Il dialogo con Berlusconi e la busta con 2mila euro
La cena viene descritta come intervallata da barzellette, canzoni cantate dal padrone di casa, vociare. «Io continuavo a sentirmi fuori luogo. Al momento del dolce, mi rivolsi al Presidente: “Scusa, ti posso parlare un momento?”. Il gelo intorno. Fu molto educato e cortese, ci alzammo». Karima racconta poi uno scambio di battute in privato. Lei avrebbe detto a Berlusconi: “Io non sapevo che si trattasse di una cena, pensavo di andare a ballare in discoteca e, noi ci cambiamo lì di solito: non mi sento vestita elegante. Non so di che parlare, mi sento un po’ a disagio e poi è San Valentino e vorrei fare una sorpresa al mio fidanzato”. E lui: “Che lavoro fa il tuo fidanzato?”. “Ha un’agenzia di ragazze immagine”. “E tu sei innamorata?”.”Sì”. “Va bene vai pure, ci vedremo una prossima volta”». «Mi chiese il numero di telefono, mi chiamò un taxi e mi diede una busta – conclude -. La prima serata ad Arcore finì così. In macchina aprii la busta con quattro biglietti da cinquecento euro. Ero al settimo cielo, potevo mandare dei soldi a mia madre e stare tranquilla per un po’».

La danza del ventre con il vestito di Gheddafi
Parlando delle serate ad Arcore che aveva iniziato a frequentare «con una certa regolarità» perché «riuscivo a mandare dei soldi a mia madre, a mantenermi e a prendermi cura di me», Karima racconta: «Io mi sono esibita ballando la danza del ventre più di una volta, indossando un vestito regalato al Presidente da Gheddafi. Ballare con un vestito così prezioso mi inorgogliva, mi faceva sentire importante.
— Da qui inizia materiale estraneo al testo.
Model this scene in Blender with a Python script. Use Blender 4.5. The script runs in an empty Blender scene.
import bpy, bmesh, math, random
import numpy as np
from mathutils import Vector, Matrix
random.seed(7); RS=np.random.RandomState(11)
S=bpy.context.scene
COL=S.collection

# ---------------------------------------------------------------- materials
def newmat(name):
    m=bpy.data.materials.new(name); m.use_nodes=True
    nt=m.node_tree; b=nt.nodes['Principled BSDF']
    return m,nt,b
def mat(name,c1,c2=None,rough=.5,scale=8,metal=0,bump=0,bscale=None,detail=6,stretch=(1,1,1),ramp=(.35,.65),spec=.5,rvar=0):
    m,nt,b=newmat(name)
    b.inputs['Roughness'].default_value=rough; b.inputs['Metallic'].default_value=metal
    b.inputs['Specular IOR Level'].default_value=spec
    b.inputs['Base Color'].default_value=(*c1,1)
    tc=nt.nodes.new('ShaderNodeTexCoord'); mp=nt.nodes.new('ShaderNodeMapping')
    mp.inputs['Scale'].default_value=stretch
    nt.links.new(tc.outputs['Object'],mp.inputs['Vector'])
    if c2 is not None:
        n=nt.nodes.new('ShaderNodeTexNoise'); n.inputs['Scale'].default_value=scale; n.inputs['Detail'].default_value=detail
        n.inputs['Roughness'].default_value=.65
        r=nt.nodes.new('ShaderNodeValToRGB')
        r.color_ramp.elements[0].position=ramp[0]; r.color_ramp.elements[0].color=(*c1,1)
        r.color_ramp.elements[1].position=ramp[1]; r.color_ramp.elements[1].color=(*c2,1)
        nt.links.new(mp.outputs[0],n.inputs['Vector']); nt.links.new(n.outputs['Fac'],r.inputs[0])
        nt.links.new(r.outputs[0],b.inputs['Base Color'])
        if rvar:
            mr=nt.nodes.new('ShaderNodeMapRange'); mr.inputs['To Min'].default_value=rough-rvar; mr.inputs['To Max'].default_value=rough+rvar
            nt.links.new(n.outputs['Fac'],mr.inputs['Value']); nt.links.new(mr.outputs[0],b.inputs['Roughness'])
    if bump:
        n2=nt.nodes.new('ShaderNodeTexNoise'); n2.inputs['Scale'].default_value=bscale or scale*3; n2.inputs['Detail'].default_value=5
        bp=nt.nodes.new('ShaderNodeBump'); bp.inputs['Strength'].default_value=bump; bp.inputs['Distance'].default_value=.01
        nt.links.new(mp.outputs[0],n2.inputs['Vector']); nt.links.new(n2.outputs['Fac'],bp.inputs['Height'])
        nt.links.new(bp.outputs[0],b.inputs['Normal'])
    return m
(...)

Speciale». «C’erano esibizioni, balletti sexy, travestimenti, spogliarelli – prosegue -. Alcune volte sono rimasta ospite per la notte».

La colazione con i racconti del Cavaliere
«Era molto piacevole rimanere – prosegue il racconto -, perché, al mattino, il momento della colazione era il più interessante. Lontano dagli schiamazzi, il Presidente raccontava la sua vita, discuteva di temi a me molto lontani, ne ero affascinata. Era un mondo così importante il suo e mi sembrava incredibile poterne in qualche modo, anche lontanamente, farne parte. Mi sentivo trattare con dignità, direi come un’interlocutrice degna. I racconti degli inizi della sua professione erano i più interessanti perché aprivano in me finestre di riflessione, mi davano un senso di possibilità. Sono stata sempre trattata con molto garbo e, credo, con affetto sincero». «Quello che non sopportavo era il clima di avidità che si respirava e non mi sapevo spiegare, e rimane per me un mistero anche adesso, come facesse lui a fidarsi di tutte quelle persone o a volerle solo intorno – conclude -. Comprendo perfettamente che questa osservazione possa, a ben vedere, valere anche per me, ma io mi sono sempre sentita diversa».

La vicenda giudiziaria
Karima nella sua biografia in cui racconta come cambiò la sua vita dopo l’inizio della vicenda giudiziaria: «Ero ufficialmente parte lesa, ma di fatto un giudizio su di me era stato già emesso: una prostituta minorenne. Si dibatté, molto a lungo, se fosse nota o meno la mia reale età. La prostituzione era data per scontata, un dato di fatto. Del resto, cos’altro avrei potuto fare: una così, che balla così, che vive così, che frequenta quei posti lì». «In effetti alla fine il tribunale così ha deciso: il Presidente non conosceva la reale età… della prostituta minorenne. Amen. Dopo lo scoppio dello scandalo che fece tremare i palazzi, anche la mia vita andò abbastanza in frantumi – prosegue -, analizzando e guardandomi da così lontano, mi vedo in balia degli eventi, della mia inconsapevolezza, di un finto amore. Mi rimprovero di essermi affidata a persone sbagliate, di aver messo in scena azioni che non rifarei».

Le telecamere
«Le telecamere, i giornalisti, le persone per strada: tutti volevano vedere la prostituta del Presidente, nessuno che abbia visto una ragazzina di 17 anni, inseguita, usata, fotografata, braccata in ogni momento – conclude-. Le trasmissioni televisive, durante quei mesi, non facevano che parlare del Rubygate, io ero un piccolo anello narrativo necessario ad un racconto che non parlava di me. Ero sotto gli occhi dei riflettori, ma mai a fuoco. Una bambola».